Exactly retype the lines of the material from its first line to the line with "10), M.meter_grey, t)", including both.

_Source material_:
----------------------------------------

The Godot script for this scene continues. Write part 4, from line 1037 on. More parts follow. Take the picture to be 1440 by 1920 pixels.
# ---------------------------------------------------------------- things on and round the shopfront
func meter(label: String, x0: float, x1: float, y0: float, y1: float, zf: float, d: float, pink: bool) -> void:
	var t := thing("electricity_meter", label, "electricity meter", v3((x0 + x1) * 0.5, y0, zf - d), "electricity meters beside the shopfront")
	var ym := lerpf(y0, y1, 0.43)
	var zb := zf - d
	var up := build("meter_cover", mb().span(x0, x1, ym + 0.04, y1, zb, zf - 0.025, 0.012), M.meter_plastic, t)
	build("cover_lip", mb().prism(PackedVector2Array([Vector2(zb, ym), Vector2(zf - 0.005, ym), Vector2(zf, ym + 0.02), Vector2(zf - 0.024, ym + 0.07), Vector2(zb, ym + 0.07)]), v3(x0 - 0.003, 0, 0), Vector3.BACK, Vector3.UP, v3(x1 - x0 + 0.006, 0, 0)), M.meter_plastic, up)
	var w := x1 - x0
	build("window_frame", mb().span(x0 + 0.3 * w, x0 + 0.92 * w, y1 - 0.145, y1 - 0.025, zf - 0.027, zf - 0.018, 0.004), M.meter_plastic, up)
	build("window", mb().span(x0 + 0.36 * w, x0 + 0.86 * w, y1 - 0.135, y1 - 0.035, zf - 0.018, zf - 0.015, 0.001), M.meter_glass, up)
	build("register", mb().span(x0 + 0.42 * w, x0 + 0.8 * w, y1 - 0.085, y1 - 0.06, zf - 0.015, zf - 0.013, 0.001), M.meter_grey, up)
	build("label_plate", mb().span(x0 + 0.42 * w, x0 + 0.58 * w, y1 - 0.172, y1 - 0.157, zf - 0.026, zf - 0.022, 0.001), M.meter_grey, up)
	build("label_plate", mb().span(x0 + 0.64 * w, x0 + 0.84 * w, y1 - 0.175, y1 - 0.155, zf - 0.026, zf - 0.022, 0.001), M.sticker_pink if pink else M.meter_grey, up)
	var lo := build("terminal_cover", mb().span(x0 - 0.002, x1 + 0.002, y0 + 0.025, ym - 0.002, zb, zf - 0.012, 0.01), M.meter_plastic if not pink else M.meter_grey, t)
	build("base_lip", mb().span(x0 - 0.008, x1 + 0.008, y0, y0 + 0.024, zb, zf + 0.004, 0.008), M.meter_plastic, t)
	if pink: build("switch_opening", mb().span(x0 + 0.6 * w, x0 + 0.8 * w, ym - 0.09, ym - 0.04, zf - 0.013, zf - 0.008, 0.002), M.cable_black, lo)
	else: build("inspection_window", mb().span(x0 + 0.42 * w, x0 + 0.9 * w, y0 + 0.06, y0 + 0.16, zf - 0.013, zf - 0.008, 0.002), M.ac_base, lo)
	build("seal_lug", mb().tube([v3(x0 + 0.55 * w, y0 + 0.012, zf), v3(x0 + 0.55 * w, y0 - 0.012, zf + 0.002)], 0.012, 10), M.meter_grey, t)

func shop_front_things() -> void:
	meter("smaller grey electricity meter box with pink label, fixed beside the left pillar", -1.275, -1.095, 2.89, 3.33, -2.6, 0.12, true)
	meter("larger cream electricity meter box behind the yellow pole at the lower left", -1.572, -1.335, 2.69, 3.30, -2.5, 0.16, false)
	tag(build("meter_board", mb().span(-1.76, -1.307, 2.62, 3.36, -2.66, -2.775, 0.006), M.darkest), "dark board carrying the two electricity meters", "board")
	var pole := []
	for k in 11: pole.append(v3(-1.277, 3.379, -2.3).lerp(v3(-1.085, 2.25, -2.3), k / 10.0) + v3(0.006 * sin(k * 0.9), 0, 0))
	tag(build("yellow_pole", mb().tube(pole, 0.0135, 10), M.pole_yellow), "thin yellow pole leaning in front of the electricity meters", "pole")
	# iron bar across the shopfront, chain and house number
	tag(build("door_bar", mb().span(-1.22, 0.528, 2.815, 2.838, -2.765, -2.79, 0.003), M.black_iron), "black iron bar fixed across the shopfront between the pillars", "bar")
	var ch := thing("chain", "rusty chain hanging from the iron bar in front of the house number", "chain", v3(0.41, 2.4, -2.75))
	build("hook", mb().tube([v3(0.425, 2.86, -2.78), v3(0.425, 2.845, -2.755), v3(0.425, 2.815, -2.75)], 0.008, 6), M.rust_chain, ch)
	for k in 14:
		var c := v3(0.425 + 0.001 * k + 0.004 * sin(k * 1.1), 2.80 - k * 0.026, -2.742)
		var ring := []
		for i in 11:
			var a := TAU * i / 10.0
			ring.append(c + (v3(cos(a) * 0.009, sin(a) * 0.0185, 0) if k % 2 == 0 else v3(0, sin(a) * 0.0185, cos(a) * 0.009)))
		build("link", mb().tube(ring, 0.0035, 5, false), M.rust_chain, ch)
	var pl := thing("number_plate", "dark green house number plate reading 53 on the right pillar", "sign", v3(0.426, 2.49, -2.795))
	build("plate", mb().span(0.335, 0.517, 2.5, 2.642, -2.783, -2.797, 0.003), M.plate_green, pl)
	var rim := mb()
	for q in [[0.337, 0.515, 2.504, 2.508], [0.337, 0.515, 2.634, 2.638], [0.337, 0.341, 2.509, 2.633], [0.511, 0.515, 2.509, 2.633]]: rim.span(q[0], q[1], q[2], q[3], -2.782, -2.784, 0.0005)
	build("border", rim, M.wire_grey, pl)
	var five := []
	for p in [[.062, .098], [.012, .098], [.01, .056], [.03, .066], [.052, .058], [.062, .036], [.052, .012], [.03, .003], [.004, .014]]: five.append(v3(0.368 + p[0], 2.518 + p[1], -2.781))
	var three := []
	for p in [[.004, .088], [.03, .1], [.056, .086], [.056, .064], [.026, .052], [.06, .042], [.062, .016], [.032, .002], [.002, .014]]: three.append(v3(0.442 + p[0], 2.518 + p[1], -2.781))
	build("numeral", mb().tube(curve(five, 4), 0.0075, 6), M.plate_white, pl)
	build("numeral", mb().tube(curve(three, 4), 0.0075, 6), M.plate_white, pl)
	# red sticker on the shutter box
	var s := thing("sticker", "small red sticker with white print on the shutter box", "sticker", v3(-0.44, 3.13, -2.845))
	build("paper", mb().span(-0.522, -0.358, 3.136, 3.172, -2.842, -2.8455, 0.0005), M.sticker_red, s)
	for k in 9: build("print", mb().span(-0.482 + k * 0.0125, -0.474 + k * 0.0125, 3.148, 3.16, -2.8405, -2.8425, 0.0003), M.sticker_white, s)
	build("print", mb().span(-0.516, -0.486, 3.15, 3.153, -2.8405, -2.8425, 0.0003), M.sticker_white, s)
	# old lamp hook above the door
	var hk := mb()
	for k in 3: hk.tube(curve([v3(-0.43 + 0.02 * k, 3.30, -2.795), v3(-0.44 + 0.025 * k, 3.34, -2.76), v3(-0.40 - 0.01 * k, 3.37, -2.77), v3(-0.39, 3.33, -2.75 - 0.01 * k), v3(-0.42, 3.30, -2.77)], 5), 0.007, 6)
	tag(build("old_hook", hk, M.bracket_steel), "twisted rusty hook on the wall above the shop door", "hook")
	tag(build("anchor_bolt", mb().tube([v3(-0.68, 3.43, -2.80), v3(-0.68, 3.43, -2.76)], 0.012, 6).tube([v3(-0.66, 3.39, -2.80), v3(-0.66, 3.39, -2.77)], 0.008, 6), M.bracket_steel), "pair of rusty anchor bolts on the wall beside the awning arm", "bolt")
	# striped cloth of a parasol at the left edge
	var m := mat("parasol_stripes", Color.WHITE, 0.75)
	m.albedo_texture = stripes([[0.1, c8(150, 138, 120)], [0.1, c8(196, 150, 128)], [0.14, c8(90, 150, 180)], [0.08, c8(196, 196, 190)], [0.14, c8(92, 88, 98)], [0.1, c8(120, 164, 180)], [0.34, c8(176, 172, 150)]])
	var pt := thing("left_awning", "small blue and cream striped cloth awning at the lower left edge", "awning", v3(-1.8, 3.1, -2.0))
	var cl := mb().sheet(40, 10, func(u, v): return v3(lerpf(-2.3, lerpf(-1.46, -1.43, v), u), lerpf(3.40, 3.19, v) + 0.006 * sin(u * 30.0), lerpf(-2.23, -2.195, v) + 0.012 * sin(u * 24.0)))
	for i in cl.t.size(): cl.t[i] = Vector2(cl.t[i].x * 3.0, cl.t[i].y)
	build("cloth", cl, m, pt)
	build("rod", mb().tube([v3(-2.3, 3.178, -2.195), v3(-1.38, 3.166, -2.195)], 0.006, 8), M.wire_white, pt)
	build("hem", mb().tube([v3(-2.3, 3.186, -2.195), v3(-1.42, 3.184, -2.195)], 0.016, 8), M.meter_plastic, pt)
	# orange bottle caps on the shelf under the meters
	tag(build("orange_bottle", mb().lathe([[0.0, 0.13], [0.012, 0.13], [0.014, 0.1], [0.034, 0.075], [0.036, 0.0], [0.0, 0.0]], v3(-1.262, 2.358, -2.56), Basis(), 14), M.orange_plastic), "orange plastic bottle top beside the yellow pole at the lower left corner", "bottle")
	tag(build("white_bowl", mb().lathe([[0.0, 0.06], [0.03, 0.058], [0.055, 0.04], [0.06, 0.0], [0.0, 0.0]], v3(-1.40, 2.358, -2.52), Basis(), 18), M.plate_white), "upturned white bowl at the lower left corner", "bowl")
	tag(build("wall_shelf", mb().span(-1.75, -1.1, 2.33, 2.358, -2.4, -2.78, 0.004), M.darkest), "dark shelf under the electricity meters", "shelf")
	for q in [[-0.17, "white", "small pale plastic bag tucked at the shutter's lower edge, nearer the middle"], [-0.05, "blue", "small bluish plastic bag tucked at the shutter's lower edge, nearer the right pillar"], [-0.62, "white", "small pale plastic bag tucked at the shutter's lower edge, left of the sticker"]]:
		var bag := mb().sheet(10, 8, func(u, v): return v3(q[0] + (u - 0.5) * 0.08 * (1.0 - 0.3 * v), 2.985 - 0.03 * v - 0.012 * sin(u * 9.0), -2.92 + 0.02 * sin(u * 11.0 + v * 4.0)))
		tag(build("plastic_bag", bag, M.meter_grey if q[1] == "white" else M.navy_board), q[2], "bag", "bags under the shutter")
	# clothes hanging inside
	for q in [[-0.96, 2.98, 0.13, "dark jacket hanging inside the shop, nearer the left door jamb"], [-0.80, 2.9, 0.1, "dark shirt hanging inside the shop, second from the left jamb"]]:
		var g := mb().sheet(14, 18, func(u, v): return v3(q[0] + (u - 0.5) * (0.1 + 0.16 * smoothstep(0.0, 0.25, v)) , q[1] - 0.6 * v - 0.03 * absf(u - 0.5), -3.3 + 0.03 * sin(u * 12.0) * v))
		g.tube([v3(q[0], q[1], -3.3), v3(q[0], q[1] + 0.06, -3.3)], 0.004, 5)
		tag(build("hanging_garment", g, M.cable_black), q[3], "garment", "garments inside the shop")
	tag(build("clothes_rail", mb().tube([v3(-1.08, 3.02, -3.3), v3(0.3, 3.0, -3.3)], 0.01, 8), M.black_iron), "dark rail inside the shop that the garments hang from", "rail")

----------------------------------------

_Answer to the problem_:
The Godot script for this scene continues. Write part 4, from line 1037 on. More parts follow. Take the picture to be 1440 by 1920 pixels.
# ---------------------------------------------------------------- things on and round the shopfront
func meter(label: String, x0: float, x1: float, y0: float, y1: float, zf: float, d: float, pink: bool) -> void:
	var t := thing("electricity_meter", label, "electricity meter", v3((x0 + x1) * 0.5, y0, zf - d), "electricity meters beside the shopfront")
	var ym := lerpf(y0, y1, 0.43)
	var zb := zf - d
	var up := build("meter_cover", mb().span(x0, x1, ym + 0.04, y1, zb, zf - 0.025, 0.012), M.meter_plastic, t)
	build("cover_lip", mb().prism(PackedVector2Array([Vector2(zb, ym), Vector2(zf - 0.005, ym), Vector2(zf, ym + 0.02), Vector2(zf - 0.024, ym + 0.07), Vector2(zb, ym + 0.07)]), v3(x0 - 0.003, 0, 0), Vector3.BACK, Vector3.UP, v3(x1 - x0 + 0.006, 0, 0)), M.meter_plastic, up)
	var w := x1 - x0
	build("window_frame", mb().span(x0 + 0.3 * w, x0 + 0.92 * w, y1 - 0.145, y1 - 0.025, zf - 0.027, zf - 0.018, 0.004), M.meter_plastic, up)
	build("window", mb().span(x0 + 0.36 * w, x0 + 0.86 * w, y1 - 0.135, y1 - 0.035, zf - 0.018, zf - 0.015, 0.001), M.meter_glass, up)
	build("register", mb().span(x0 + 0.42 * w, x0 + 0.8 * w, y1 - 0.085, y1 - 0.06, zf - 0.015, zf - 0.013, 0.001), M.meter_grey, up)
	build("label_plate", mb().span(x0 + 0.42 * w, x0 + 0.58 * w, y1 - 0.172, y1 - 0.157, zf - 0.026, zf - 0.022, 0.001), M.meter_grey, up)
	build("label_plate", mb().span(x0 + 0.64 * w, x0 + 0.84 * w, y1 - 0.175, y1 - 0.155, zf - 0.026, zf - 0.022, 0.001), M.sticker_pink if pink else M.meter_grey, up)
	var lo := build("terminal_cover", mb().span(x0 - 0.002, x1 + 0.002, y0 + 0.025, ym - 0.002, zb, zf - 0.012, 0.01), M.meter_plastic if not pink else M.meter_grey, t)
	build("base_lip", mb().span(x0 - 0.008, x1 + 0.008, y0, y0 + 0.024, zb, zf + 0.004, 0.008), M.meter_plastic, t)
	if pink: build("switch_opening", mb().span(x0 + 0.6 * w, x0 + 0.8 * w, ym - 0.09, ym - 0.04, zf - 0.013, zf - 0.008, 0.002), M.cable_black, lo)
	else: build("inspection_window", mb().span(x0 + 0.42 * w, x0 + 0.9 * w, y0 + 0.06, y0 + 0.16, zf - 0.013, zf - 0.008, 0.002), M.ac_base, lo)
	build("seal_lug", mb().tube([v3(x0 + 0.55 * w, y0 + 0.012, zf), v3(x0 + 0.55 * w, y0 - 0.012, zf + 0.002)], 0.012, 10), M.meter_grey, t)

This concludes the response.